В одном из «Очерков русской жизни» он с грустной иронией намечал, что «мы можем 20, 30, 40 лет (даже целое столетие) говорить из года в год все об одном и том же и что единоличной жизни бывает зачастую далеко не достаточно, чтобы дождаться конца «назревающего» вопроса. Найдите хоть один вопрос, который бы разрешился при жизни любого из нас».
«Недавно, совсем по особенному случаю, - отмечал он в другом очерке, - мне пришлось просматривать статьи, которые я писал 20-30 лет тому назад. Оказалось, что почти все они могут быть напечатаны и нынче, даже без освежения, и будут иметь текущий интерес. Да ведь это же бедствие! Ну как тут публицисту не повторяться и не дописаться до банальности?» И, несмотря ни на что, о каждом повторяющемся явлении общественной жизни необходимо писать свежо. Так же свежо, как о рассвете и закате, о ночи и дне, что и повторяются до бесконечности. Писать свежо - это значит переживая все, как впервые, добиваясь наибольшей убедительности, яркости и ясности слога.

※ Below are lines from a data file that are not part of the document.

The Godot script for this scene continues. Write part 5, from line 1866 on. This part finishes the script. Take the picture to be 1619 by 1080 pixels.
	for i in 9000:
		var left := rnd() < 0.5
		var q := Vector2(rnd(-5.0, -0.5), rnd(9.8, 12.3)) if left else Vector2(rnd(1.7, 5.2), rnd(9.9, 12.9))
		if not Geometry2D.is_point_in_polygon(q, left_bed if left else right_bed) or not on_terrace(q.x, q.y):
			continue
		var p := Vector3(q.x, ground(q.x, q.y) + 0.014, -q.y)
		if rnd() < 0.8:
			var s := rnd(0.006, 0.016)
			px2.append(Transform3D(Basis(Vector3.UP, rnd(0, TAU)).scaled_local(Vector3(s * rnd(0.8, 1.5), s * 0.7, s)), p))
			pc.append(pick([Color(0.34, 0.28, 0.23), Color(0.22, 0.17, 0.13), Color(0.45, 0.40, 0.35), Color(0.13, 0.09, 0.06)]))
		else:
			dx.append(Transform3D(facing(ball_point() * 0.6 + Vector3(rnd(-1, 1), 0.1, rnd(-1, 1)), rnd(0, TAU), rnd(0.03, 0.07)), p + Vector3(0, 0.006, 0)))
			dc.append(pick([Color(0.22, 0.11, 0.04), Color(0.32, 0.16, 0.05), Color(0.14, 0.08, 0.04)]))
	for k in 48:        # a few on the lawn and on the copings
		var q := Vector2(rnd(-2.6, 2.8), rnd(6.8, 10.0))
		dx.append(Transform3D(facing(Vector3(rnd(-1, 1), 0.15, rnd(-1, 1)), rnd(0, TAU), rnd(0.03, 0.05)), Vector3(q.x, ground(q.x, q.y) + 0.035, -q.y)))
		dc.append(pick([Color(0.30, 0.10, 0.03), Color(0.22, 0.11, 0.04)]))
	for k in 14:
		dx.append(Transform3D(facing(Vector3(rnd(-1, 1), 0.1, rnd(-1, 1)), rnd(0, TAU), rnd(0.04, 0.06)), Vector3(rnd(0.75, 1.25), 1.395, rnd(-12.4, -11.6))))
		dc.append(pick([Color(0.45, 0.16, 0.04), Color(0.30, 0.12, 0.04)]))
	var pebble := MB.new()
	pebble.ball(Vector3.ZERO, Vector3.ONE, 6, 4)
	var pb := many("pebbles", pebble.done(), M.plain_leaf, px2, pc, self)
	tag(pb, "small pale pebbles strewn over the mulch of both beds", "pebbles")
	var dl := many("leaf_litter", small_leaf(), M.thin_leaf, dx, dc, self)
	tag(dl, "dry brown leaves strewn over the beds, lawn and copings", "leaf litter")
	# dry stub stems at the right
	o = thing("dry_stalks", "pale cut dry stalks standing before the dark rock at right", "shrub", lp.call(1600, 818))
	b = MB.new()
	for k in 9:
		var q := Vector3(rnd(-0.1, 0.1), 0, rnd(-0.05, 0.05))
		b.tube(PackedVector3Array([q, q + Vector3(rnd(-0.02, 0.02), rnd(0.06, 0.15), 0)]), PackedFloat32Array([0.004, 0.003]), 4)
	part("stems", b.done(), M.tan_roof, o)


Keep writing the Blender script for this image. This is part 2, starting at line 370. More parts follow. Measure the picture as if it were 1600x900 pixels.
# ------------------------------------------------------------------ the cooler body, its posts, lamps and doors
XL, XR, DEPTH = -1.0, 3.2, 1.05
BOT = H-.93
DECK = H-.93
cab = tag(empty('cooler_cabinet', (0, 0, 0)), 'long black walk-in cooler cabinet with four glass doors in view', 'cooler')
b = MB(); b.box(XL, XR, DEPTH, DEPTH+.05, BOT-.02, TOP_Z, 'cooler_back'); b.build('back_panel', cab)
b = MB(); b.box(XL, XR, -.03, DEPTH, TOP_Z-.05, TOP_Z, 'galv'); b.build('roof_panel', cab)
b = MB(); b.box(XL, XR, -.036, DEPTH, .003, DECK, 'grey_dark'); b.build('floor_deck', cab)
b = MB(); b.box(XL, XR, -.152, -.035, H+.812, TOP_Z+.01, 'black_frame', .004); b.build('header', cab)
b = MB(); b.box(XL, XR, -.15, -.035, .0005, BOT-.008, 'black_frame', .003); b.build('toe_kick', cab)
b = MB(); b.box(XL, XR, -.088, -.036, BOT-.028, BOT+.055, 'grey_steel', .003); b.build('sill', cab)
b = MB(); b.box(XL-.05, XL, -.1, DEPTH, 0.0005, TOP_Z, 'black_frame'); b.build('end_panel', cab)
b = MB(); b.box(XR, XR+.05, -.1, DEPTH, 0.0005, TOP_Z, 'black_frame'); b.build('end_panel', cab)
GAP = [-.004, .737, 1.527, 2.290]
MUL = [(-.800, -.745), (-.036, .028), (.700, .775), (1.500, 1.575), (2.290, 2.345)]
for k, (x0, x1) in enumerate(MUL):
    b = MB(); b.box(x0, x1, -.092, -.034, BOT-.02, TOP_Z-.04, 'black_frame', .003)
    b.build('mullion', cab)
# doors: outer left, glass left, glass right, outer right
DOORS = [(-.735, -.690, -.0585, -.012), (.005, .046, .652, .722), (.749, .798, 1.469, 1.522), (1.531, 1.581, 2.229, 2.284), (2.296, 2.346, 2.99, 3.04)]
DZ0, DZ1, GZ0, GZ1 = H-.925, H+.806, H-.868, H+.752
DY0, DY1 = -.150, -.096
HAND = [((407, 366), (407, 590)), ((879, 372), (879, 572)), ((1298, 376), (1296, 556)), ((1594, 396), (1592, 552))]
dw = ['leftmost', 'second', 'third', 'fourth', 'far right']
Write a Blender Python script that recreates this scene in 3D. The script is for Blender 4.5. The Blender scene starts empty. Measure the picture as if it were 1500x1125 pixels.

Образцом литературного слога для него оставался Пушкин: «Пушкин не тем замечателен, что писал «чистым» (и что значит «чистый»?) литературным языком, а тем, что ввел в литературный язык простоту, ясность, бесхитростность речи и покончил с прежнею напыщенностью и делением слога на возвышенный и благородный, низкий или неблагородный. Язык всегда должен быть одинаково благородный и одинаково для всех простой и ясный. Другого секрета у хорошего литературного языка нет. Пишите, как говорите, и это будет самый лучший язык».